**EXERCISE REQUIREMENTS:** Each record below should be repeated precisely as written.

**DATA TO PROCESS:**
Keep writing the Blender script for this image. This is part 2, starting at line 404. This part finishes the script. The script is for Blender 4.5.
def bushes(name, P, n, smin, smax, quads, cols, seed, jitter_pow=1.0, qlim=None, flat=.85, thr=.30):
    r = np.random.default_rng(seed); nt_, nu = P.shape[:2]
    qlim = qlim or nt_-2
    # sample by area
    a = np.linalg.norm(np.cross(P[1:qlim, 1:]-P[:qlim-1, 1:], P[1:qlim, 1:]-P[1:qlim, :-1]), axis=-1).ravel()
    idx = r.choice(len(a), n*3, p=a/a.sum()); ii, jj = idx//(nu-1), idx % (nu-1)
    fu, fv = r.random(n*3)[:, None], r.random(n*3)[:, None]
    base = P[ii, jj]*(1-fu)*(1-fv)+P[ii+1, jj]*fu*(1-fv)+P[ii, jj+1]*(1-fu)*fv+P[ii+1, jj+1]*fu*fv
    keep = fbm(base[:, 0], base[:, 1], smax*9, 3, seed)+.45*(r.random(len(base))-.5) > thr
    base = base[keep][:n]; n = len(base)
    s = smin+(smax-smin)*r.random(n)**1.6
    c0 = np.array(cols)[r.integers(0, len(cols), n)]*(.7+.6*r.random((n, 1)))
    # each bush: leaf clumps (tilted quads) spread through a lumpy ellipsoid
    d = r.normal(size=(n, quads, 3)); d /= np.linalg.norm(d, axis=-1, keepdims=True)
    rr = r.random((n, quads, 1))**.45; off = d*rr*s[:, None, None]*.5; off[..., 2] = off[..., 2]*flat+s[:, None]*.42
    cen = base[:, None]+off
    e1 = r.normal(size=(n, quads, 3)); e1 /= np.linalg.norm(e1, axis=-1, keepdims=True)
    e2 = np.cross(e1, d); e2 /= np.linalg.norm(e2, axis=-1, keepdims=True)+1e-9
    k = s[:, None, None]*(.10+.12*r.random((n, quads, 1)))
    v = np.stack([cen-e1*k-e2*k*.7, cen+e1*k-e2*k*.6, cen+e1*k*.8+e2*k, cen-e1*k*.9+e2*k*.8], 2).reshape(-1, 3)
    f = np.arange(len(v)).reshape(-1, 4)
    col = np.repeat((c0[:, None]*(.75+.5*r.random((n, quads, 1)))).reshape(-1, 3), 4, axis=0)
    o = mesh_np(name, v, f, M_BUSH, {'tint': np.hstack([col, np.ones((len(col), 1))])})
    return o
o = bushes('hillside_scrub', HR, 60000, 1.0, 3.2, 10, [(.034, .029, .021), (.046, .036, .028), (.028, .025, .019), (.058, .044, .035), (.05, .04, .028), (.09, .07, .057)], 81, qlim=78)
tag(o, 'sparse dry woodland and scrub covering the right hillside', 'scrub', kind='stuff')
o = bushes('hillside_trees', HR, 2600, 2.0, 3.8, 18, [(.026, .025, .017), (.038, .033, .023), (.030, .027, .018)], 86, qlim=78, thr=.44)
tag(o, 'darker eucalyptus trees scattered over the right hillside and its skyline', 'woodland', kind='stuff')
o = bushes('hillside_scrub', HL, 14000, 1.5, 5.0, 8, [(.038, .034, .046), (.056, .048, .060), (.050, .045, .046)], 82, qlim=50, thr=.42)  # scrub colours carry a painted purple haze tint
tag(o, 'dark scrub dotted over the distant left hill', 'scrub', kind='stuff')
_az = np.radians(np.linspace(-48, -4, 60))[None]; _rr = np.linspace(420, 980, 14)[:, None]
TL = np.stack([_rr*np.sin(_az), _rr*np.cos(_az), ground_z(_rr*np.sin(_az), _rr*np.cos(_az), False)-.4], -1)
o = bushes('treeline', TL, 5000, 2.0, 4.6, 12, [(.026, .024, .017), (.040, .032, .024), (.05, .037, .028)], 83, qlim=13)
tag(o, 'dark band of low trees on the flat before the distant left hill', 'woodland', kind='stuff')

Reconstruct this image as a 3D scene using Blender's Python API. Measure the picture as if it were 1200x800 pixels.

**WRITTEN SOLUTION:**
Keep writing the Blender script for this image. This is part 2, starting at line 404. This part finishes the script. The script is for Blender 4.5.
def bushes(name, P, n, smin, smax, quads, cols, seed, jitter_pow=1.0, qlim=None, flat=.85, thr=.30):
    r = np.random.default_rng(seed); nt_, nu = P.shape[:2]
    qlim = qlim or nt_-2
    # sample by area
    a = np.linalg.norm(np.cross(P[1:qlim, 1:]-P[:qlim-1, 1:], P[1:qlim, 1:]-P[1:qlim, :-1]), axis=-1).ravel()
    idx = r.choice(len(a), n*3, p=a/a.sum()); ii, jj = idx//(nu-1), idx % (nu-1)
    fu, fv = r.random(n*3)[:, None], r.random(n*3)[:, None]
    base = P[ii, jj]*(1-fu)*(1-fv)+P[ii+1, jj]*fu*(1-fv)+P[ii, jj+1]*(1-fu)*fv+P[ii+1, jj+1]*fu*fv
    keep = fbm(base[:, 0], base[:, 1], smax*9, 3, seed)+.45*(r.random(len(base))-.5) > thr
    base = base[keep][:n]; n = len(base)
    s = smin+(smax-smin)*r.random(n)**1.6
    c0 = np.array(cols)[r.integers(0, len(cols), n)]*(.7+.6*r.random((n, 1)))
    # each bush: leaf clumps (tilted quads) spread through a lumpy ellipsoid
    d = r.normal(size=(n, quads, 3)); d /= np.linalg.norm(d, axis=-1, keepdims=True)
    rr = r.random((n, quads, 1))**.45; off = d*rr*s[:, None, None]*.5; off[..., 2] = off[..., 2]*flat+s[:, None]*.42
    cen = base[:, None]+off
    e1 = r.normal(size=(n, quads, 3)); e1 /= np.linalg.norm(e1, axis=-1, keepdims=True)
    e2 = np.cross(e1, d); e2 /= np.linalg.norm(e2, axis=-1, keepdims=True)+1e-9
    k = s[:, None, None]*(.10+.12*r.random((n, quads, 1)))
    v = np.stack([cen-e1*k-e2*k*.7, cen+e1*k-e2*k*.6, cen+e1*k*.8+e2*k, cen-e1*k*.9+e2*k*.8], 2).reshape(-1, 3)
    f = np.arange(len(v)).reshape(-1, 4)
    col = np.repeat((c0[:, None]*(.75+.5*r.random((n, quads, 1)))).reshape(-1, 3), 4, axis=0)
    o = mesh_np(name, v, f, M_BUSH, {'tint': np.hstack([col, np.ones((len(col), 1))])})
    return o
o = bushes('hillside_scrub', HR, 60000, 1.0, 3.2, 10, [(.034, .029, .021), (.046, .036, .028), (.028, .025, .019), (.058, .044, .035), (.05, .04, .028), (.09, .07, .057)], 81, qlim=78)
tag(o, 'sparse dry woodland and scrub covering the right hillside', 'scrub', kind='stuff')
o = bushes('hillside_trees', HR, 2600, 2.0, 3.8, 18, [(.026, .025, .017), (.038, .033, .023), (.030, .027, .018)], 86, qlim=78, thr=.44)
tag(o, 'darker eucalyptus trees scattered over the right hillside and its skyline', 'woodland', kind='stuff')
o = bushes('hillside_scrub', HL, 14000, 1.5, 5.0, 8, [(.038, .034, .046), (.056, .048, .060), (.050, .045, .046)], 82, qlim=50, thr=.42)  # scrub colours carry a painted purple haze tint
tag(o, 'dark scrub dotted over the distant left hill', 'scrub', kind='stuff')
_az = np.radians(np.linspace(-48, -4, 60))[None]; _rr = np.linspace(420, 980, 14)[:, None]
TL = np.stack([_rr*np.sin(_az), _rr*np.cos(_az), ground_z(_rr*np.sin(_az), _rr*np.cos(_az), False)-.4], -1)
o = bushes('treeline', TL, 5000, 2.0, 4.6, 12, [(.026, .024, .017), (.040, .032, .024), (.05, .037, .028)], 83, qlim=13)
tag(o, 'dark band of low trees on the flat before the distant left hill', 'woodland', kind='stuff')

Reconstruct this image as a 3D scene using Blender's Python API. Measure the picture as if it were 1200x800 pixels.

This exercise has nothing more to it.